REQUEST → Send back all the data below, exactly as given.

>> Begin

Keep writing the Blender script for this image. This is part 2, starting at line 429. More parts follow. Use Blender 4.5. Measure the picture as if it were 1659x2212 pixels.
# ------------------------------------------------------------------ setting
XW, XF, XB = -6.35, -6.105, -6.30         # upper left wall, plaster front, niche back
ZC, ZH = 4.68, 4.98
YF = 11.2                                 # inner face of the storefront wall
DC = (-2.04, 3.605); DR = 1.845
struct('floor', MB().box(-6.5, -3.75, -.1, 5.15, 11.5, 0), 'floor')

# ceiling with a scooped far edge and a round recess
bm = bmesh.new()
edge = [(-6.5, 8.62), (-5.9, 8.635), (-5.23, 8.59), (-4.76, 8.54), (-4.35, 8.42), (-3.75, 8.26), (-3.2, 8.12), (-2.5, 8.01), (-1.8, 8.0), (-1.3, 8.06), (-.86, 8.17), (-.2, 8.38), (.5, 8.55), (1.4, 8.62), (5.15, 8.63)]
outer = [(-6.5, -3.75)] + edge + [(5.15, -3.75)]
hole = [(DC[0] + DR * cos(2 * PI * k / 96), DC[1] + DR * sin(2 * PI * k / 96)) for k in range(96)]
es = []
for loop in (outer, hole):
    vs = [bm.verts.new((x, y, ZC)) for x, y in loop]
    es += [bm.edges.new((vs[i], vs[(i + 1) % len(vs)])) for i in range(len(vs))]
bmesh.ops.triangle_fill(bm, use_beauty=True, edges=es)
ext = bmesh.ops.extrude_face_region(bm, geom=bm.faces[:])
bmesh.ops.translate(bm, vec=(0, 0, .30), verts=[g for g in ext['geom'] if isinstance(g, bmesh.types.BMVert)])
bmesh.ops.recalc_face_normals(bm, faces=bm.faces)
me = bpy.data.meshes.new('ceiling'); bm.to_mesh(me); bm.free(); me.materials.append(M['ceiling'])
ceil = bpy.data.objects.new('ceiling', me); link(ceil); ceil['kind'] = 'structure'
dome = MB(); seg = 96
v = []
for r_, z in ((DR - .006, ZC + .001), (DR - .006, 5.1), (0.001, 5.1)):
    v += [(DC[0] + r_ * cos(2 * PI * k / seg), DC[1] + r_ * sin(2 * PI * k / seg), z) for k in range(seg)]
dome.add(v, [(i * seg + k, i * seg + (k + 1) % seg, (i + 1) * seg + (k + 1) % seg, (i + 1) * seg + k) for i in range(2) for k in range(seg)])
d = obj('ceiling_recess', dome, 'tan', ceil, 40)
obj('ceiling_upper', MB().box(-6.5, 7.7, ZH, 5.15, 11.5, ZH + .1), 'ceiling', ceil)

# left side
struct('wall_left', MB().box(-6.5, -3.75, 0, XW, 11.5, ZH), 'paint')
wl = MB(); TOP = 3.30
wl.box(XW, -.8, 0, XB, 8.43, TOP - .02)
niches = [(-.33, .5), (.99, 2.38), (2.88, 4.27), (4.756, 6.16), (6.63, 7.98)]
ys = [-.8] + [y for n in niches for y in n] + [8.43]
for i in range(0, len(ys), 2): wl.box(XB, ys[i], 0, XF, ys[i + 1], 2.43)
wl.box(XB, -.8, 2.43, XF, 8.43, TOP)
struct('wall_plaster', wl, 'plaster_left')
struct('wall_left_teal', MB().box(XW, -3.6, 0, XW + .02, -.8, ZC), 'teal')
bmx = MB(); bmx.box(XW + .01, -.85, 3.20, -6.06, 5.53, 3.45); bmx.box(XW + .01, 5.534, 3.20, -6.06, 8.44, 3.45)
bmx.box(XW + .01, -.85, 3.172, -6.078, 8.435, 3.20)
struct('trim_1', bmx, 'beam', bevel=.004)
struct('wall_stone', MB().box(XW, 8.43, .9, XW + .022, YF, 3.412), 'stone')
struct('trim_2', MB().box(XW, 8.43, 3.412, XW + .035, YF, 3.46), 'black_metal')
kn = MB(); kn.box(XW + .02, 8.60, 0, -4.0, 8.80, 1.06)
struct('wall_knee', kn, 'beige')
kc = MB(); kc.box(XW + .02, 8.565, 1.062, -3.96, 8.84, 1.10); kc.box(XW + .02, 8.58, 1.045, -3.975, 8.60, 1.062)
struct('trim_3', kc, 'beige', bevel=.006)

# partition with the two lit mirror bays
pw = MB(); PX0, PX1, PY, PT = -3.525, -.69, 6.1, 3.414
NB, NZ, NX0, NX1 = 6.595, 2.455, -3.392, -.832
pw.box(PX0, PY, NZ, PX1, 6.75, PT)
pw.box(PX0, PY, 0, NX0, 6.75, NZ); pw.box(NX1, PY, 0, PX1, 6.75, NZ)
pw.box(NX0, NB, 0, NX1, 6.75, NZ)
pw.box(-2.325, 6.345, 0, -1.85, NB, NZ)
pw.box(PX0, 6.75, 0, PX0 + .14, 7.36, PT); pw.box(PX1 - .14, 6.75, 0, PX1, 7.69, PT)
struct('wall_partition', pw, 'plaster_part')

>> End

WRITTEN ANSWER →
Keep writing the Blender script for this image. This is part 2, starting at line 429. More parts follow. Use Blender 4.5. Measure the picture as if it were 1659x2212 pixels.
# ------------------------------------------------------------------ setting
XW, XF, XB = -6.35, -6.105, -6.30         # upper left wall, plaster front, niche back
ZC, ZH = 4.68, 4.98
YF = 11.2                                 # inner face of the storefront wall
DC = (-2.04, 3.605); DR = 1.845
struct('floor', MB().box(-6.5, -3.75, -.1, 5.15, 11.5, 0), 'floor')

# ceiling with a scooped far edge and a round recess
bm = bmesh.new()
edge = [(-6.5, 8.62), (-5.9, 8.635), (-5.23, 8.59), (-4.76, 8.54), (-4.35, 8.42), (-3.75, 8.26), (-3.2, 8.12), (-2.5, 8.01), (-1.8, 8.0), (-1.3, 8.06), (-.86, 8.17), (-.2, 8.38), (.5, 8.55), (1.4, 8.62), (5.15, 8.63)]
outer = [(-6.5, -3.75)] + edge + [(5.15, -3.75)]
hole = [(DC[0] + DR * cos(2 * PI * k / 96), DC[1] + DR * sin(2 * PI * k / 96)) for k in range(96)]
es = []
for loop in (outer, hole):
    vs = [bm.verts.new((x, y, ZC)) for x, y in loop]
    es += [bm.edges.new((vs[i], vs[(i + 1) % len(vs)])) for i in range(len(vs))]
bmesh.ops.triangle_fill(bm, use_beauty=True, edges=es)
ext = bmesh.ops.extrude_face_region(bm, geom=bm.faces[:])
bmesh.ops.translate(bm, vec=(0, 0, .30), verts=[g for g in ext['geom'] if isinstance(g, bmesh.types.BMVert)])
bmesh.ops.recalc_face_normals(bm, faces=bm.faces)
me = bpy.data.meshes.new('ceiling'); bm.to_mesh(me); bm.free(); me.materials.append(M['ceiling'])
ceil = bpy.data.objects.new('ceiling', me); link(ceil); ceil['kind'] = 'structure'
dome = MB(); seg = 96
v = []
for r_, z in ((DR - .006, ZC + .001), (DR - .006, 5.1), (0.001, 5.1)):
    v += [(DC[0] + r_ * cos(2 * PI * k / seg), DC[1] + r_ * sin(2 * PI * k / seg), z) for k in range(seg)]
dome.add(v, [(i * seg + k, i * seg + (k + 1) % seg, (i + 1) * seg + (k + 1) % seg, (i + 1) * seg + k) for i in range(2) for k in range(seg)])
d = obj('ceiling_recess', dome, 'tan', ceil, 40)
obj('ceiling_upper', MB().box(-6.5, 7.7, ZH, 5.15, 11.5, ZH + .1), 'ceiling', ceil)

# left side
struct('wall_left', MB().box(-6.5, -3.75, 0, XW, 11.5, ZH), 'paint')
wl = MB(); TOP = 3.30
wl.box(XW, -.8, 0, XB, 8.43, TOP - .02)
niches = [(-.33, .5), (.99, 2.38), (2.88, 4.27), (4.756, 6.16), (6.63, 7.98)]
ys = [-.8] + [y for n in niches for y in n] + [8.43]
for i in range(0, len(ys), 2): wl.box(XB, ys[i], 0, XF, ys[i + 1], 2.43)
wl.box(XB, -.8, 2.43, XF, 8.43, TOP)
struct('wall_plaster', wl, 'plaster_left')
struct('wall_left_teal', MB().box(XW, -3.6, 0, XW + .02, -.8, ZC), 'teal')
bmx = MB(); bmx.box(XW + .01, -.85, 3.20, -6.06, 5.53, 3.45); bmx.box(XW + .01, 5.534, 3.20, -6.06, 8.44, 3.45)
bmx.box(XW + .01, -.85, 3.172, -6.078, 8.435, 3.20)
struct('trim_1', bmx, 'beam', bevel=.004)
struct('wall_stone', MB().box(XW, 8.43, .9, XW + .022, YF, 3.412), 'stone')
struct('trim_2', MB().box(XW, 8.43, 3.412, XW + .035, YF, 3.46), 'black_metal')
kn = MB(); kn.box(XW + .02, 8.60, 0, -4.0, 8.80, 1.06)
struct('wall_knee', kn, 'beige')
kc = MB(); kc.box(XW + .02, 8.565, 1.062, -3.96, 8.84, 1.10); kc.box(XW + .02, 8.58, 1.045, -3.975, 8.60, 1.062)
struct('trim_3', kc, 'beige', bevel=.006)

# partition with the two lit mirror bays
pw = MB(); PX0, PX1, PY, PT = -3.525, -.69, 6.1, 3.414
NB, NZ, NX0, NX1 = 6.595, 2.455, -3.392, -.832
pw.box(PX0, PY, NZ, PX1, 6.75, PT)
pw.box(PX0, PY, 0, NX0, 6.75, NZ); pw.box(NX1, PY, 0, PX1, 6.75, NZ)
pw.box(NX0, NB, 0, NX1, 6.75, NZ)
pw.box(-2.325, 6.345, 0, -1.85, NB, NZ)
pw.box(PX0, 6.75, 0, PX0 + .14, 7.36, PT); pw.box(PX1 - .14, 6.75, 0, PX1, 7.69, PT)
struct('wall_partition', pw, 'plaster_part')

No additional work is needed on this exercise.